Wisconsin unemployment rate drops below 5 percent

I didn't forget about this, I just wanted to be sure I gave this the proper amount of time required and not short change you. I am also giving you the benefit of the doubt that you're just fed up with how everyone touts the drop in unemployment as rousing success or points to the rise in it as a failure in the administration. But you cannot be more wrong that it is just a meaningless statistic, so please hear me out and I will try to ELI5. Please ask any questions you want, but from here on out it is party neutral and politics will only be in the footnote.

Unemployment is one of many measures to see how the economy is doing. Think of it as taking the temperature of the market, if it is high it could be one of many thing (sick/bad economy, stresses/structural changes that lead to layoffs, just had a huge workout/post war busts), but that number doesn't mean much in and of itself. Just like with seeing if you have the flu, you have to look at other things that are happening in the market to gauge if it could be something else.

Everyone has their chosen metrics to watch to see how the economy is going. Mine are unemployment, CPI (inflation), household income, and the shift in manufacturing (because it has the highest multiplier of the other employment sectors and it's my field). My uncle doesn't care about manufacturing or CPI, but he does keep track of the Treasury Notes because he's in personal finance. Janet Yellen (the current FED chair) seems to favor wage growth and underemployment because every time she speaks they both get mentioned, but that is probably because those are the lagging indicators to finally prove our economy has fully recovered. I'm not sure what /u/toasters_are_great follows, but he seems like enough of an econ nerd to have his go to metrics (also, correct me where I'm wrong on any of this or if you have better analogies).

So, by seeing a shrinking unemployment with a similarly shrinking underemployment, we're given good news because the economy is (probably) getting better. In fact, all of the market indicators are showing an improving economy in WI and the US (I'm skeptical to give any credit to anyone in political office, but I'm the minority). So why do we follow unemployment if it is an incomplete, lagging indicator of the economy? There are two primary reasons, one economic and one for news. The first is that unemployment does show economy slow downs and improvements, and it has a negative effect on the GDP of a region (GDP tl;dr: it doesn't actually measure the standard of living, but it is so heavily connected that it is accepted as a high level standard of living metric). The other reason is that for political theater because the average newspaper reader can wrap their head around what it means to be unemployed and know that it is bad.

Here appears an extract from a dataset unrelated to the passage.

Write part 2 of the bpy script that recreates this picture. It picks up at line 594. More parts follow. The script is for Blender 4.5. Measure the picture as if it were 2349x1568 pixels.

Here is the political footnote. The thing that makes it political theater is that people associate how well the economy is doing with who is in charge. The housing crash of '08 had little to do with Obama (he was at his highest power 1 vote in a sea of Congressmen), yet he was blamed for the result and people got upset at him for not fixing a structural problem that he had very little control over. Something inside our lizard brains tells us that the people in charge are all powerful and that they can control the economy, so we let them lead us along when they tell us about how they can improve the economy or it was the other guy's fault. Even Walker did this with his 250k jobs promise and we ate it up when in fact he took a 2 year economic prediction and doubled it, meaning we should have hit 250k with minimal intervention. That is also why I didn't tag the same story I linked as Politics, because we make it political not that it is inherently political (you can also see this with the top comment in there by someone who successfully goaded me into the MN v. WI economy just so he could say liberalism is better).

TL;DR: Unemployment is one of many factors to look at how the economy is doing and is important to follow. The problem is the theater we put it in and allow the actors to claim responsibility.